Consumption—Stimuli—Family Control
Consumption—Stimuli—Family Control
From production units families turned to become consumption units. This claim needs to be unfolded, though. According to the first meaning of the concept of the family as a consumption unit by industrialization both household and workplace, and leisure time and work time got separated. That is, families do not produce any more, but only consume at their households. According to the second meaning, since the end of the 19th century, wage growth has made families’ breadwinning members capable of having leisure activities outside of the household entailing some costs as well. In this sense, family became a background of individual consumption. Between the two World Wars, and after the 1950s families as consumption units appeared in their third form. This happened due to the increase in the supply of consumer goods.
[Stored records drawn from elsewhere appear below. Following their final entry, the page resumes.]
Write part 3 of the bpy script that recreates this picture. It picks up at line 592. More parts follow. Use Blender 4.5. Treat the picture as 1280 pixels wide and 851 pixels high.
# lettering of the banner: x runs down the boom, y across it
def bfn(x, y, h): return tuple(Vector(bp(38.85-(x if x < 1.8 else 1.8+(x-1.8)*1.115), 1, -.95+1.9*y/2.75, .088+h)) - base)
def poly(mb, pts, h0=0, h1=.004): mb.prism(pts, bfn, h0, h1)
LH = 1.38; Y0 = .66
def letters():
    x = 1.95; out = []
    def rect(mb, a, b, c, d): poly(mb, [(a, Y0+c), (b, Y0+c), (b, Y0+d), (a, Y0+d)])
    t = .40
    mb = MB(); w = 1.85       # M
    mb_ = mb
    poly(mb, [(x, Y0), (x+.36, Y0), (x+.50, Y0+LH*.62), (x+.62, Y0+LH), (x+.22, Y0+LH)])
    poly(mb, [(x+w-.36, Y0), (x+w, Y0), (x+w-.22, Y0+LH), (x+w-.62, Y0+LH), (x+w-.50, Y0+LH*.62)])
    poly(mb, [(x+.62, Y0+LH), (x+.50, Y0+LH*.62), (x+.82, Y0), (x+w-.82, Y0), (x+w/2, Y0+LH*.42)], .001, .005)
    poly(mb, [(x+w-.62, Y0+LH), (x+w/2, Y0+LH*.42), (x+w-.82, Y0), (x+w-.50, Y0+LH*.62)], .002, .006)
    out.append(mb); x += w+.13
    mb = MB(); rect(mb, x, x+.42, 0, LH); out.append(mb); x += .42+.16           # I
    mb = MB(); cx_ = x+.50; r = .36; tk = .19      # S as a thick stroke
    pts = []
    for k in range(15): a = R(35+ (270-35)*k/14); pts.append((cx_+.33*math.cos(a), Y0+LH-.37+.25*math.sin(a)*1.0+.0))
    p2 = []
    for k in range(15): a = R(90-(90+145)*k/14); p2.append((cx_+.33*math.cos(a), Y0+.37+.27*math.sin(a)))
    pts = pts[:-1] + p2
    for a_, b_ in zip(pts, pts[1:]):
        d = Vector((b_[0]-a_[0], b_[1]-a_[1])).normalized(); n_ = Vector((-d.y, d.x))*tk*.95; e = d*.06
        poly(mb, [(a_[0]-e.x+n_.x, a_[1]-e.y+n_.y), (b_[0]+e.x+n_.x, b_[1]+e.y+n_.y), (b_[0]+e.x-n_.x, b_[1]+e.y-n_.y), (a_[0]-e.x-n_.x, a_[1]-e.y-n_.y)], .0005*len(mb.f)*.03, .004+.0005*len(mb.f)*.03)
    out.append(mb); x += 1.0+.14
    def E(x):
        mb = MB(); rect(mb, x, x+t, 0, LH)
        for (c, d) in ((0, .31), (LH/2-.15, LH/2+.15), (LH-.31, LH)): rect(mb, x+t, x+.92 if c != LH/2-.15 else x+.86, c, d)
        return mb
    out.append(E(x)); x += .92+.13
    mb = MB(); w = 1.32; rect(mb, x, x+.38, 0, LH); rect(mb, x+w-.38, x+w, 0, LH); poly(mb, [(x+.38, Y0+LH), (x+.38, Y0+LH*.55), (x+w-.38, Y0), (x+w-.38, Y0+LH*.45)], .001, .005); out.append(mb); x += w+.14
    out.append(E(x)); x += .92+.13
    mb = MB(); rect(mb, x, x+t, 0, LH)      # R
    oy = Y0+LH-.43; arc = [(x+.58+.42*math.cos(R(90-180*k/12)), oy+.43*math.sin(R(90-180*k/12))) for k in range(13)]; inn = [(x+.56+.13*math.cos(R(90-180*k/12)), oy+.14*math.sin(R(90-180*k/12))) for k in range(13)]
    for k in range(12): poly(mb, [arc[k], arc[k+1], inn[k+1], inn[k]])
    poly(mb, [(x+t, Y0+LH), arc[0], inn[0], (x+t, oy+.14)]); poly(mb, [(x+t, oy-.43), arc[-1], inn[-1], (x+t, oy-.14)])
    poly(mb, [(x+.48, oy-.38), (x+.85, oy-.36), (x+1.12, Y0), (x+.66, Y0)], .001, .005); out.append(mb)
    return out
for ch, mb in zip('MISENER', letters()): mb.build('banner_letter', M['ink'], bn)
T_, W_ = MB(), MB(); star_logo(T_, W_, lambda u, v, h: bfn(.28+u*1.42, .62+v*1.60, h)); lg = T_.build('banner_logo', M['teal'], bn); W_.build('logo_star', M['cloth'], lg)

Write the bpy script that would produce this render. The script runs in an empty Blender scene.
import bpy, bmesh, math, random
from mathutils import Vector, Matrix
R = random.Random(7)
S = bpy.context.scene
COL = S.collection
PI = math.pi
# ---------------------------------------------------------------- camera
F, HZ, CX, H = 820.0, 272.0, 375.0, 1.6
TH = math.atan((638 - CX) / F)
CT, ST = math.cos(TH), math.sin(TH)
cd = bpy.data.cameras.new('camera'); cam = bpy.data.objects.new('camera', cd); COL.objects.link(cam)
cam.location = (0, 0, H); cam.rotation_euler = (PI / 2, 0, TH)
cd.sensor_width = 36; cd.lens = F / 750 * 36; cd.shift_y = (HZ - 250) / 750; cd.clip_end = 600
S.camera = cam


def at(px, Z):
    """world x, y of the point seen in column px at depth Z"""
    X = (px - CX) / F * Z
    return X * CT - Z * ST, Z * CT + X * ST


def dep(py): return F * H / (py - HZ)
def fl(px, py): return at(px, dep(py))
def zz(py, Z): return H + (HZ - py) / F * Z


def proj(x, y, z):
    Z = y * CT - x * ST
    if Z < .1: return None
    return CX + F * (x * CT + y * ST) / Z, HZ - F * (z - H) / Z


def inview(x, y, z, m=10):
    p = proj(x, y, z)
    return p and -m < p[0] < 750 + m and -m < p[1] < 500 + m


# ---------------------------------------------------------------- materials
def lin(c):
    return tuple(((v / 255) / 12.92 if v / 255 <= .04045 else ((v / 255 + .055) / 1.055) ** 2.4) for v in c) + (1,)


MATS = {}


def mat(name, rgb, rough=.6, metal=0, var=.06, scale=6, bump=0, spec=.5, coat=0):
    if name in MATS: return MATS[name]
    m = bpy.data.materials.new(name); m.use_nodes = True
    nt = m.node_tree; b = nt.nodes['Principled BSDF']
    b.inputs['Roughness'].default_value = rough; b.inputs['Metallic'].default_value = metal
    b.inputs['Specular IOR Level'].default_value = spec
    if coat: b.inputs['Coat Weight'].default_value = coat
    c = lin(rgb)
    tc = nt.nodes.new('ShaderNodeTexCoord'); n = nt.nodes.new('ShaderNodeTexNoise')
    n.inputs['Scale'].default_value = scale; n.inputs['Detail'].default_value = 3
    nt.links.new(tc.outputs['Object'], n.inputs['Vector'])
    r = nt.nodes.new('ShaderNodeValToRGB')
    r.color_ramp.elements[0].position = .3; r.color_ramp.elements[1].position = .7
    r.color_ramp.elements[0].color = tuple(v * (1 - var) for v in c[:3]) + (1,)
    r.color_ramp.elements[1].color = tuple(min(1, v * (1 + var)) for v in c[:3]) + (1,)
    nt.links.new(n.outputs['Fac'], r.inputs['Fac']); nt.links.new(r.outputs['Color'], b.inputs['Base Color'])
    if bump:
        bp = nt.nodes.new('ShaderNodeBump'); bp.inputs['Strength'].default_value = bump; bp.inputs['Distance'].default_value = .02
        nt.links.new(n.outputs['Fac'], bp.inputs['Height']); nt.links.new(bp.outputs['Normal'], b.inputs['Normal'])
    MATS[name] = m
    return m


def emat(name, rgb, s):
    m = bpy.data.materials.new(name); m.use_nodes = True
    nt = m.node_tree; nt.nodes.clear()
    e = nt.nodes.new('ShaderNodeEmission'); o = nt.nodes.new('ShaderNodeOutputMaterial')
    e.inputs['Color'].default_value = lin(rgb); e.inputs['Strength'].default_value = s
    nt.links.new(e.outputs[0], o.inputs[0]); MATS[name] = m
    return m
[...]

Housing costs and possessing durable consumer goods (that is, the real family consumption) mean such a burden for families that decisions on the allocation of resources, that is, the ratio between leisure and work time have to be made together. Consumer preferences have to be reconciled. The home represents the cohabitants’ taste, norms, identities, and all from their inner world that is to be displayed to the outer world. Consumption plays a crucial role in the production of a family’s inner world. Forming a family as a consumption unit in its third sense has also changed possibilities of control over individuals to a large extent. A new type of control has emerged enforcing labour. Both women and men are burdened by the power of the conception of family as the consuming unit, which severely takes all energy and time that can be committed to moneymaking. Time use and activities of husbands and wives are determined obviously by consumption.